Aim
Without further comment, state how many lines in the listing below contain the word "scene".

◇ ◇ ◇ ◇ ◇ ◇ ◇

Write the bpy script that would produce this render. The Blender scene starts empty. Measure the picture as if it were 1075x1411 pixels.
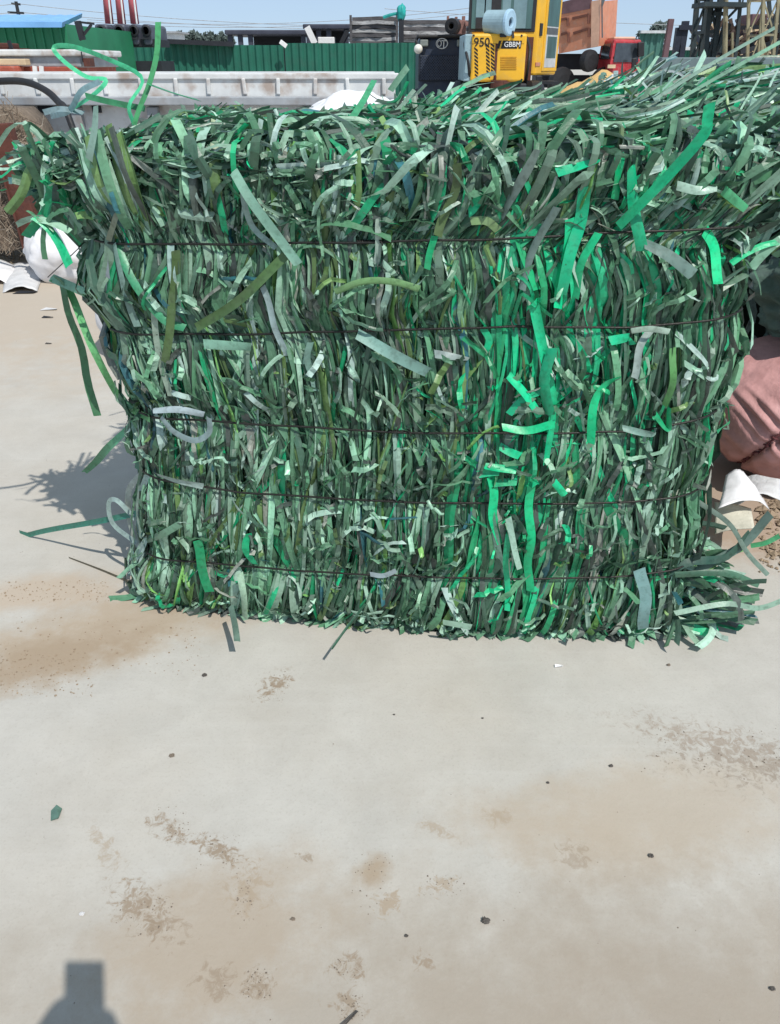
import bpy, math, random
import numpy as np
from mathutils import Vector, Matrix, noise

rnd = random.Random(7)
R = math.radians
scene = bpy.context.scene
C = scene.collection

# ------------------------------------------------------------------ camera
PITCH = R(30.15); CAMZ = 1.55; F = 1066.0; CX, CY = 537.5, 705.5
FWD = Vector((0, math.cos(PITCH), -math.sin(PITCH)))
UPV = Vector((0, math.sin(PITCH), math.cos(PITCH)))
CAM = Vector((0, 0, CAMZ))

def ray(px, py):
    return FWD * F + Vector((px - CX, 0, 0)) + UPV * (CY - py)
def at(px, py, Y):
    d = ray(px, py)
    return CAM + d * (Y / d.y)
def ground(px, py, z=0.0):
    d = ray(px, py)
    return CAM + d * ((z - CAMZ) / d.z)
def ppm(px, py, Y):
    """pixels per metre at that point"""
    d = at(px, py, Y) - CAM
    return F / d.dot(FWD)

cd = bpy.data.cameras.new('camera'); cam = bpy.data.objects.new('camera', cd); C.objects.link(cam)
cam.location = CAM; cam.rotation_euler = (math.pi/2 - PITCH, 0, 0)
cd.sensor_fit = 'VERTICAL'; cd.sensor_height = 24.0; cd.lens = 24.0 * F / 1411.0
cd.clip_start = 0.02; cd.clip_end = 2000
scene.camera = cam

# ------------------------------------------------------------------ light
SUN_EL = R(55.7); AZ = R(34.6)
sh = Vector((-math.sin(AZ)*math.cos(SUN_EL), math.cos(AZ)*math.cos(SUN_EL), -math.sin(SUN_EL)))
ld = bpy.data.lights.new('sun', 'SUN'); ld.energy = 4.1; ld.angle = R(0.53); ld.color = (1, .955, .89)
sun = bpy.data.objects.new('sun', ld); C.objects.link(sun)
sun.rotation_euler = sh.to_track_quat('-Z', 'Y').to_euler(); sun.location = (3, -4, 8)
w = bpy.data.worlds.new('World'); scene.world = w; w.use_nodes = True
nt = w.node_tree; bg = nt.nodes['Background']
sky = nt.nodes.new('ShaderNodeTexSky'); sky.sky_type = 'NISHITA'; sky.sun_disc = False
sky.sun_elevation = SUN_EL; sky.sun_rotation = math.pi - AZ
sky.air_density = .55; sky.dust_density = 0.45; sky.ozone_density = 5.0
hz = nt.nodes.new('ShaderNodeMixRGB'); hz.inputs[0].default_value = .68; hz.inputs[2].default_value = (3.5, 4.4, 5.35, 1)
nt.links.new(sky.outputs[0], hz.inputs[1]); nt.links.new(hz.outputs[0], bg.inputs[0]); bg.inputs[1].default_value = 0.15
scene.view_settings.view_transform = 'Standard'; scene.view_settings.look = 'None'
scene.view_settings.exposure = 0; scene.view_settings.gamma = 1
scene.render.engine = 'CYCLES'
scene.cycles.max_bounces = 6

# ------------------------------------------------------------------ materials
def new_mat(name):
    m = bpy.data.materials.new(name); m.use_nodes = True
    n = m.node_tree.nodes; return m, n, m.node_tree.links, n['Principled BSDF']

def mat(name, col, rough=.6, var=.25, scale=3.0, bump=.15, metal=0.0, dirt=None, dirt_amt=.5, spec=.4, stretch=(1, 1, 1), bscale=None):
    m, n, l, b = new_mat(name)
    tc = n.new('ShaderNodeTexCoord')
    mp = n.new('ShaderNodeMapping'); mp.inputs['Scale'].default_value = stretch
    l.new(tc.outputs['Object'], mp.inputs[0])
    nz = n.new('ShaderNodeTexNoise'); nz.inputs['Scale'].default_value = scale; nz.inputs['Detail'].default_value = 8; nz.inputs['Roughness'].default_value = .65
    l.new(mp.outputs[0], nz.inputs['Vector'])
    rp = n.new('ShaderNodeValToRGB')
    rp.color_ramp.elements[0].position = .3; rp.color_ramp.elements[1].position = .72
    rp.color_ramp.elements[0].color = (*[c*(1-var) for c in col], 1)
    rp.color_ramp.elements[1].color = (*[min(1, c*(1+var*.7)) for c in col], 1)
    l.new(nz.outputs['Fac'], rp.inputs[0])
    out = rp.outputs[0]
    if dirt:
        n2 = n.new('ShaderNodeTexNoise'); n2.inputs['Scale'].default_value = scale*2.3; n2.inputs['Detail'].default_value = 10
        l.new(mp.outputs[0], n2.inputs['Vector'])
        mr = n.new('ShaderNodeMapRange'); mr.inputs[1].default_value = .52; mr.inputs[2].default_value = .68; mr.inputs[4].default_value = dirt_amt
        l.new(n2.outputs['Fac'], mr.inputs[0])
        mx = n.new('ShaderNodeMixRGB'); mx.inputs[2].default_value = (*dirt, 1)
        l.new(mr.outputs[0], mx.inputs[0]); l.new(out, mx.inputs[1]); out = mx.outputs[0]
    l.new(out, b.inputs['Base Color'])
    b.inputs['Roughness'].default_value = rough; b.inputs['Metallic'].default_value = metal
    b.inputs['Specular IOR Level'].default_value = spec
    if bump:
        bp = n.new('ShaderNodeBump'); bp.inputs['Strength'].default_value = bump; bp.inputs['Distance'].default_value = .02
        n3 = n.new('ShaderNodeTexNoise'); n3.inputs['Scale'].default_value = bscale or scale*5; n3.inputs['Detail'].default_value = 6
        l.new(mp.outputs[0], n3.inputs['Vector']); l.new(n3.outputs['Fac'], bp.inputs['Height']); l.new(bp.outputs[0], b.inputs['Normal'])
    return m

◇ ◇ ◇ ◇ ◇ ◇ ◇

Reply
9